GIVEN TASK: Go through the listing and set it down exactly, leaving out its pictures.

DATASET CONTENT:
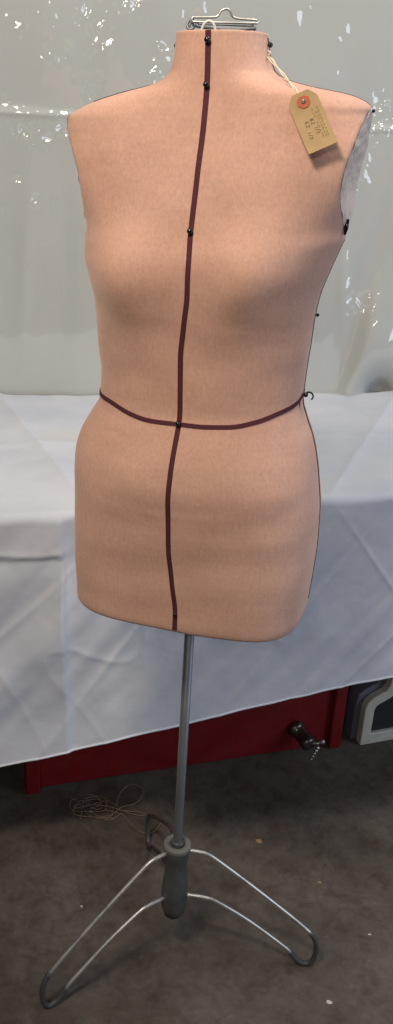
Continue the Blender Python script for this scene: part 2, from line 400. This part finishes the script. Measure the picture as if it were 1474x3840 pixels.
hp = spline([Lw(-.0265,-.03,1.449), Lw(-.0255,-.03,1.4585), Lw(-.0225,-.03,1.4655), Lw(-.0180,-.03,1.4685), Lw(-.0130,-.03,1.4665), Lw(-.0100,-.03,1.4595), Lw(-.0095,-.03,1.449)], 8)
g.tube(hp, .0015, 10)
g.build('hanging_loop', M_PLASTWIRE, ROOT)

# stand
MB().lathe([(.0072, .252), (.0074, .255), (.0074, .735)], 24).build('pole', M_STEEL, ROOT)
MB().lathe([(.010, .716), (.011, .717), (.011, .7222), (.010, .724)], 24).build('pole_socket', M_BLACK, ROOT)
hub = MB().lathe([(.0150,.097),(.0168,.0978),(.0172,.104),(.0196,.1065),(.0216,.118),(.0226,.136),(.0225,.152),(.0208,.171),(.0187,.189),(.0177,.201),(.0182,.213),(.0202,.227),(.0214,.238),(.0213,.2445)], 40).build('hub', M_HUB, ROOT)
MB().lathe([(.0218,.2435),(.0229,.2450),(.0229,.2515),(.0219,.253),(.0135,.2535),(.0125,.250)], 40).build('collar_ring', M_RING, ROOT)
MB().lathe([(.0105,.250),(.0115,.2525),(.0115,.256),(.0095,.2595),(.0076,.260)], 24).build('pole_bush', M_HUB, ROOT)
LEGP = [(.017,.2395),(.030,.2385),(.050,.2345),(.072,.219),(.130,.171),(.200,.110),(.234,.0775)]
LEGT = [(.234,.0775),(.2425,.064),(.247,.045),(.2455,.020),(.240,.0085),(.232,.0045),(.222,.0075),(.213,.016),(.203,.029)]
LEGB = [(.203,.029),(.190,.042),(.128,.093),(.072,.130),(.050,.1375),(.030,.1395),(.017,.140)]
for ang, sc, mt in ((212, .985, M_CHROME), (-2.6, 1.025, M_CHROME), (103, 1.12, M_RUST)):
    a = math.radians(ang)+YAW; dx, dy = math.cos(a), math.sin(a)
    q = lambda pts: [Vector((dx*r*sc, dy*r*sc, z)) for r, z in pts]
    m = MB(); m.tube(spline(q(LEGP), 6), .0037, 10); m.tube(spline(q(LEGB), 6), .0037, 10)
    lg = m.build('leg', mt, ROOT)
    if mt is M_RUST: lg['label'] = 'dull rusty rear leg'
    MB().tube(spline(q(LEGT), 5), .0047, 10).build('rubber_sleeve', M_RUBBER, lg)

# ------------------------------------------------------------------ price tag
TAG = tag(empty('price_tag'), 'small manila card tag with orange eyelet patch tied by white string to the form', 'tag')
E0 = Vector((.0906, -.0875, 1.3925)); B0 = Vector((.1150, -.1150, 1.3465))
ax = (B0-E0).normalized(); wd = Vector((.0295, .002, .012)); wd = (wd-ax*wd.dot(ax)).normalized(); nn = wd.cross(ax).normalized()
if nn.y > 0: nn = -nn
def tp(u, v, h=0):   # u across, v along from eyelet towards the bottom
    bow = -.003*math.sin(max(0, min(1, (v+.012)/.074))*PI)
    return E0+wd*u+ax*v+nn*(h+bow)
LN = .0575; HW = .0168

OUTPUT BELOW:
Continue the Blender Python script for this scene: part 2, from line 400. This part finishes the script. Measure the picture as if it were 1474x3840 pixels.
hp = spline([Lw(-.0265,-.03,1.449), Lw(-.0255,-.03,1.4585), Lw(-.0225,-.03,1.4655), Lw(-.0180,-.03,1.4685), Lw(-.0130,-.03,1.4665), Lw(-.0100,-.03,1.4595), Lw(-.0095,-.03,1.449)], 8)
g.tube(hp, .0015, 10)
g.build('hanging_loop', M_PLASTWIRE, ROOT)

# stand
MB().lathe([(.0072, .252), (.0074, .255), (.0074, .735)], 24).build('pole', M_STEEL, ROOT)
MB().lathe([(.010, .716), (.011, .717), (.011, .7222), (.010, .724)], 24).build('pole_socket', M_BLACK, ROOT)
hub = MB().lathe([(.0150,.097),(.0168,.0978),(.0172,.104),(.0196,.1065),(.0216,.118),(.0226,.136),(.0225,.152),(.0208,.171),(.0187,.189),(.0177,.201),(.0182,.213),(.0202,.227),(.0214,.238),(.0213,.2445)], 40).build('hub', M_HUB, ROOT)
MB().lathe([(.0218,.2435),(.0229,.2450),(.0229,.2515),(.0219,.253),(.0135,.2535),(.0125,.250)], 40).build('collar_ring', M_RING, ROOT)
MB().lathe([(.0105,.250),(.0115,.2525),(.0115,.256),(.0095,.2595),(.0076,.260)], 24).build('pole_bush', M_HUB, ROOT)
LEGP = [(.017,.2395),(.030,.2385),(.050,.2345),(.072,.219),(.130,.171),(.200,.110),(.234,.0775)]
LEGT = [(.234,.0775),(.2425,.064),(.247,.045),(.2455,.020),(.240,.0085),(.232,.0045),(.222,.0075),(.213,.016),(.203,.029)]
LEGB = [(.203,.029),(.190,.042),(.128,.093),(.072,.130),(.050,.1375),(.030,.1395),(.017,.140)]
for ang, sc, mt in ((212, .985, M_CHROME), (-2.6, 1.025, M_CHROME), (103, 1.12, M_RUST)):
    a = math.radians(ang)+YAW; dx, dy = math.cos(a), math.sin(a)
    q = lambda pts: [Vector((dx*r*sc, dy*r*sc, z)) for r, z in pts]
    m = MB(); m.tube(spline(q(LEGP), 6), .0037, 10); m.tube(spline(q(LEGB), 6), .0037, 10)
    lg = m.build('leg', mt, ROOT)
    if mt is M_RUST: lg['label'] = 'dull rusty rear leg'
    MB().tube(spline(q(LEGT), 5), .0047, 10).build('rubber_sleeve', M_RUBBER, lg)

# ------------------------------------------------------------------ price tag
TAG = tag(empty('price_tag'), 'small manila card tag with orange eyelet patch tied by white string to the form', 'tag')
E0 = Vector((.0906, -.0875, 1.3925)); B0 = Vector((.1150, -.1150, 1.3465))
ax = (B0-E0).normalized(); wd = Vector((.0295, .002, .012)); wd = (wd-ax*wd.dot(ax)).normalized(); nn = wd.cross(ax).normalized()
if nn.y > 0: nn = -nn
def tp(u, v, h=0):   # u across, v along from eyelet towards the bottom
    bow = -.003*math.sin(max(0, min(1, (v+.012)/.074))*PI)
    return E0+wd*u+ax*v+nn*(h+bow)
LN = .0575; HW = .0168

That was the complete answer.